Lalu ada kelompok cabai yang terakhir, berskala 50.000-300.000 satuan Scoville atau tingkat sangat pedas. Berdasarkan pengukuran, predikat cabai terpedas jatuh pada jenis cabai habanero. Dengan tingkat kepedasan lebih dari 300.000 satuan Scoville! Dan memang, nampaknya perlu kemampuan lebih untuk menyantap cabai “luar biasa” ini dalam jumlah banyak.

Meski mengkonsumsi cabai di mulut kadang terasa “meledak” seperti menelan mercon, tetapi belum pernah terdengar ada orang yang kapok makan cabai. Karena cabai memang seperti menjadi bagian kegiatan rutin kuliner nan menggoda. Tengoklah segala kegiatan cemilan asli bangsa kita. Apakah itu tahu goreng, tempe mendoan, combro, bala bala, bakwan udang atau jagung, memang lebih enak jika “diselipi” cabai. Entah itu irisan cabai merah maupun cabai rawit bulat yang dahsyat itu. Belum lagi untuk jenis makanan lainnya. Pokoknya semua makanan bangsa kita itu sepertinya tidak jauh dari yang namanya cabai. Mungkin cuma minuman dan penganan mengandung gula saja yang tidak bersinggungan dengan si cabai ini.

Bibit Impor
Di Indonesia, sentra cabai dapat ditemui di beberapa daerah, diantaranya Brebes, Tegal, Rembang. Di Pulau Jawa, produksi cabai mencapai sekitar 65 persen, dimana produksi cabai per bulan sekitar lebih dari 70 ribu ton. Apalagi menjelang hari raya biasanya jumlah ini juga mengalami peningkatan karena permintaan yang naik lebih dari 10 persen.

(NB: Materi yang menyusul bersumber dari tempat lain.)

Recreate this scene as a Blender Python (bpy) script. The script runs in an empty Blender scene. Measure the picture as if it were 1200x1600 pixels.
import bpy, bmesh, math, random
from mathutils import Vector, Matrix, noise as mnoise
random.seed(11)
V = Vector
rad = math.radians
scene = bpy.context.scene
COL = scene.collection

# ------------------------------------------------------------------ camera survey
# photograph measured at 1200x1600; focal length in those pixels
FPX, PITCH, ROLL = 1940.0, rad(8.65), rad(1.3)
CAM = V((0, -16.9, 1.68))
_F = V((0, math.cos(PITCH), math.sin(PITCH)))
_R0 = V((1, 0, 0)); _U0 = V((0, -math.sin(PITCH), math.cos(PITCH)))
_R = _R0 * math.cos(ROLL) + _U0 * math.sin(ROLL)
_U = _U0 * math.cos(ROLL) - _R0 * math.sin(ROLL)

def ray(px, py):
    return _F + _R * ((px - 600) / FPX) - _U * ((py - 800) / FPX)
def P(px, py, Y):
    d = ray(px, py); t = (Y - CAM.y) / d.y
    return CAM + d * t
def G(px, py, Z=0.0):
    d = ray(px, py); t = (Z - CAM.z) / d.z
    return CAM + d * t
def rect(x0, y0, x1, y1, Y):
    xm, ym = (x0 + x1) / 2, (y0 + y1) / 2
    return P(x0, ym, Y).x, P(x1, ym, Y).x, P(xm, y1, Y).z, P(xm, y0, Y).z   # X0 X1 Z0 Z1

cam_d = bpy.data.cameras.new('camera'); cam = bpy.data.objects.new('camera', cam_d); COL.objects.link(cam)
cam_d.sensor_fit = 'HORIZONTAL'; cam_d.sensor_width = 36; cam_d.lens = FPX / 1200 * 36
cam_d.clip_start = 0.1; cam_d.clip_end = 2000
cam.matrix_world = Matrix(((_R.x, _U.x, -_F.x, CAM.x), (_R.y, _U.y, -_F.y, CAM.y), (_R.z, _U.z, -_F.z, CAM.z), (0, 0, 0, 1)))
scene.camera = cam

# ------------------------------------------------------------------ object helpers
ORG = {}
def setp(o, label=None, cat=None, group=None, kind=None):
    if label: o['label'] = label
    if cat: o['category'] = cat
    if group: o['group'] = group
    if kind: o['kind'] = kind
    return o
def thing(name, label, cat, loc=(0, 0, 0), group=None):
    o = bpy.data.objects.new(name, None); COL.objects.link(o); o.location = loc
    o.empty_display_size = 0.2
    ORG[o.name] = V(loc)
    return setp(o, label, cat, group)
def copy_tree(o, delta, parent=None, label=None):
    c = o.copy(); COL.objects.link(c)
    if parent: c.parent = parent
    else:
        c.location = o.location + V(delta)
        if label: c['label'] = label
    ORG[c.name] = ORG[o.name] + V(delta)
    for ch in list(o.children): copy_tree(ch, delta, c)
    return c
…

Dan uniknya, memang cabai justru lebih memiliki eksistensi penggunaan di Asia ketimbang dari Amerika, asal nenek moyangnya. Apalagi proses kesuksesan penyebaran cabai di daratan Asia memang karena terdapatnya kecocokan iklim. Selain kecocokan iklim, tentu saja juga ada kecocokan untuk urusan lidah dan perut. Bahkan di Indonesia, yang dalam kenyataan wilayahnya dapat menumbuhkan cabai di mana saja, tetap “kehausan” untuk urusan mengkonsumsi si pedas ini. Sehingga harus menorehkan catatan impor segala untuk urusan benih.

Biasanya benih cabai diimpor dari negara Taiwan, Thailand dan Korea Selatan. Dalam urusan harga, benih cabai impor dan lokal jelas jauh berbeda. Perbandingannya, harga benih cabai impor sekitar Rp 80 ribu per 10 gram. Sedangkan untuk ukuran yang sama, cabai lokal hanya sekitar Rp 11.500.

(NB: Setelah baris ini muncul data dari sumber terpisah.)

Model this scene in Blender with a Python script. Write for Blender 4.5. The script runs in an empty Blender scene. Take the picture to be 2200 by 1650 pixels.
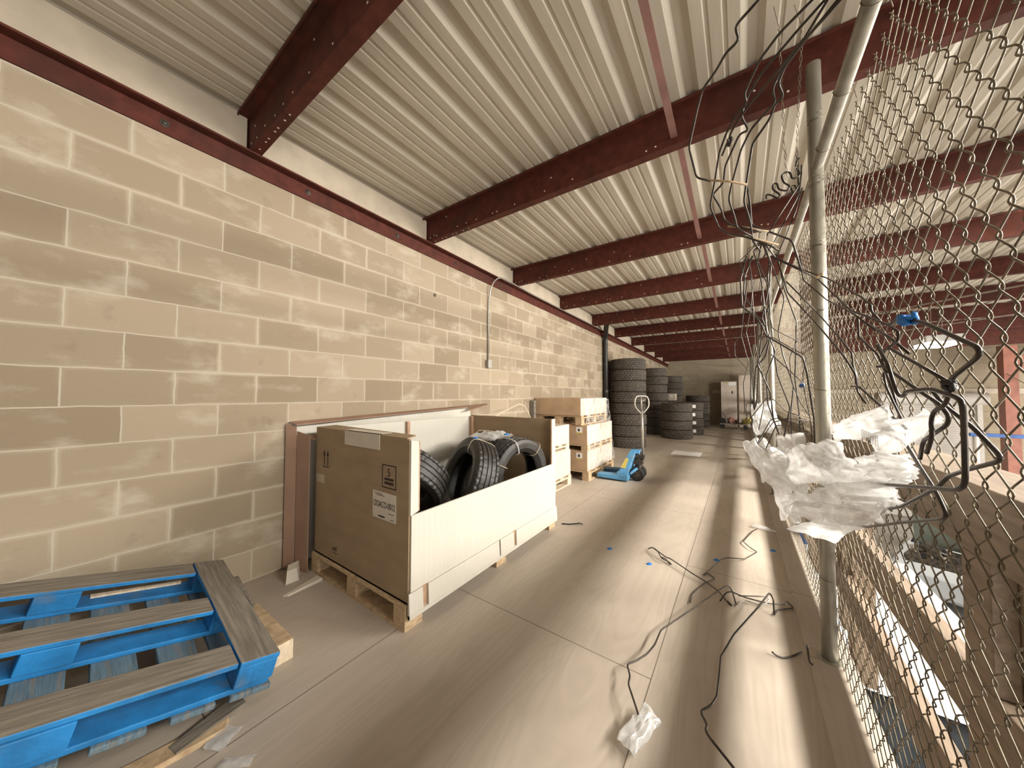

Dan memang harga berbicara dalam urusan ini. Sebab benih impor memiliki keunggulan tersendiri. Baik itu dari ketahanan simpan yang lebih lama dan produktivitas yang tinggi.

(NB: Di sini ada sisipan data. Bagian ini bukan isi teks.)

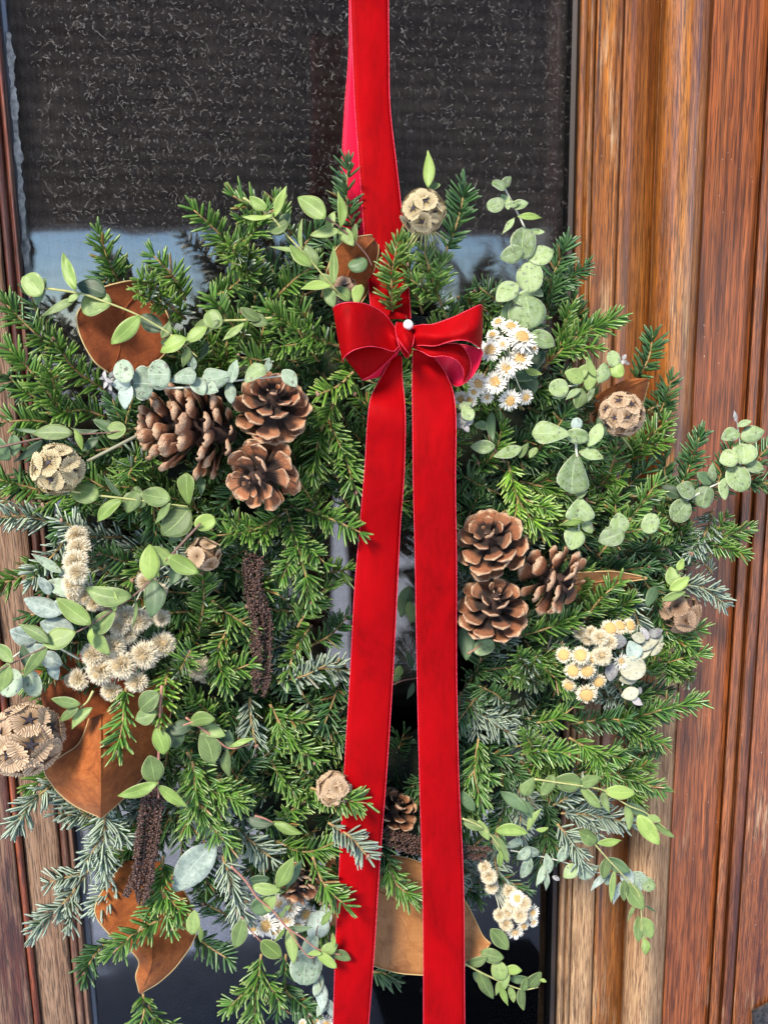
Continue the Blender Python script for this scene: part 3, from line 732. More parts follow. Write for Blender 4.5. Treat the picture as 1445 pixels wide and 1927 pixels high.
mb = MB(); ball_add(mb, P(768, 611, .152), .0043, 20, 14); mb.build('pearl', plain('pearl', (.82, .80, .76), .18, Coat_Weight=.6, Subsurface_Weight=.2), pin)
mb = MB(); tube_add(mb, [P(768, 611, .152), P(766, 603, .148), P(764, 594, .130)], .0004, 5); mb.build('shaft', plain('steel', (.6, .6, .6), .3, 1.0), pin)

# ------------------------------------------------------------------ magnolia leaves
def suede(name, a, b, c, sc=90, rough=.9, sheen=.15):
    g = NG(name); co = g.coord(); n = g.noise(co, sc, 5, .62, .6); n2 = g.noise(co, 900, 3)
    col = g.ramp(n, [(.28, a), (.5, b), (.75, c)])
    uv = g.n('ShaderNodeTexCoord').outputs['UV']
    sp = g.n('ShaderNodeSeparateXYZ'); g.set(sp.inputs[0], uv)
    off = g.math('ABSOLUTE', g.math('SUBTRACT', sp.outputs[0], .5))
    ph = g.math('ADD', g.math('MULTIPLY', sp.outputs[1], 9.0), g.math('MULTIPLY', off, -5.0))
    ph = g.math('ADD', ph, g.math('MULTIPLY', g.noise(co, 35, 2), 1.2))
    fr = g.math('ABSOLUTE', g.math('SUBTRACT', g.math('FRACT', ph), .5))
    vein = g.ramp(fr, [(.0, 1.0), (.035, .0)])
    col = g.mix(g.math('MULTIPLY', vein, .35), col, tuple(x*.45 for x in a))
    col = g.mix(g.ramp(n2, [(.35, .25), (.6, 0.0)]), col, tuple(x*.4 for x in a))
    mid = g.ramp(off, [(0, 1.0), (.012, 0.0)])
    col = g.mix(g.math('MULTIPLY', mid, .5), col, c)
    g.p('Base Color', col); g.p('Roughness', rough); g.p('Sheen Weight', sheen); g.p('Sheen Tint', (1, .6, .4, 1)); g.p('Specular IOR Level', .3)
    g.bump(g.math('ADD', n2, g.math('MULTIPLY', vein, -1.2)), .4, .0004); return g.m
M_mag = suede('magnolia_suede', (.17, .040, .008), (.30, .082, .016), (.42, .13, .030))
M_magd = suede('magnolia_suede_dark', (.13, .028, .006), (.22, .052, .012), (.31, .082, .020))
M_magt = suede('magnolia_tan_face', (.24, .095, .030), (.40, .175, .058), (.50, .25, .10), 45, .5, .1)
M_rim = plain('magnolia_yellow_rim', (.55, .38, .16), .6)
def magnolia(curves, mat, label, nu=17, nv=36, bulge=0.0, crinkle=.0012, rims=(1, 1), lin=False):
    G = surf(curves, nu, nv, bulge, lin=lin); r_ = np.random.default_rng(len(label))
    for i in range(nv):
        for j in range(nu):
            q = G[i, j]; G[i, j] = q+BK*crinkle*mnoise.noise(Vector(q*45))*2.2
    root = empty('magnolia_leaf', G[nv//2, nu//2], label, 'leaf')
    mb = MB(); sheet_add(mb, G, .0006); mb.build('blade', mat, root)
    for k, on in ((0, rims[0]), (-1, rims[1])):
        if on:
            m2 = MB(); tube_add(m2, catmull(G[:, k], 60), .00065, 5); m2.build('rim', M_rim, root)
    if len(curves) == 3:
        m2 = MB(); tube_add(m2, G[:, nu//2]+BK*.0001, np.linspace(.0011, .0004, nv), 5); m2.build('midrib', mat, root)
    return root
magnolia([[(275, 528, .085), (235, 530, .10), (185, 545, .105), (152, 578, .11), (145, 605, .11), (160, 650, .11), (180, 682, .108), (206, 702, .10)],
          [(280, 534, .08), (262, 552, .09), (240, 575, .094), (230, 600, .096), (228, 630, .096), (226, 660, .098), (218, 685, .098), (207, 703, .098)],
          [(285, 540, .07), (305, 570, .08), (318, 600, .085), (322, 630, .09), (310, 665, .092), (280, 690, .094), (245, 705, .095), (208, 705, .098)]], M_magd, 'brown suede magnolia leaf with yellow edge at the upper left under eucalyptus')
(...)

Tetapi berdasarkan data pihak peneliti di Balai Penelitian Tanaman Sayuran (Balitsa) diketahui, meski cabai dari benih impor memiliki berbagai keunggulan ketika ditanam, tetapi soal bentuk dan rasa boleh diuji.

Cabai lokal kadang terlihat tidak menarik, karena tidak berwarna merah menyala dan mulus. Tetapi ketika diulek, cabai lokal ternyata lebih liat. Kalau urusan perbandingan ini, silahkan bertanya pada ibu rumah tangga yang doyan mengulek sambal di rumah. Tentu mereka akan lebih memilih cabai lokal ini, karena hasil ulekkannya dapat lebih terlihat lumat dan halus daripada cabai dari benih impor.

Untuk kepentingan itulah peneliti mengembangkan berbagai varietas cabai local. Dan pihak Balitsa, Badan Litbang Pertanian, telah mencoba mengangkat varietas lokal dengan melakukan pemuliaan. Sejumlah varietas cabai lokal yang memiliki keunggulan seperti varietas Tanjung 1, varietas Tanjung 2, dan varietas Lembang 1. Produk lokal ini memiliki karakteristik berpotensi hasil sekitar 9 - 18 ton per hektar, umur genjah, cocok di tanam didataran rendah dan sedang. Semoga dari upaya pengembangan varietas local itu kita tidak lagi sibuk bergantung pada impor.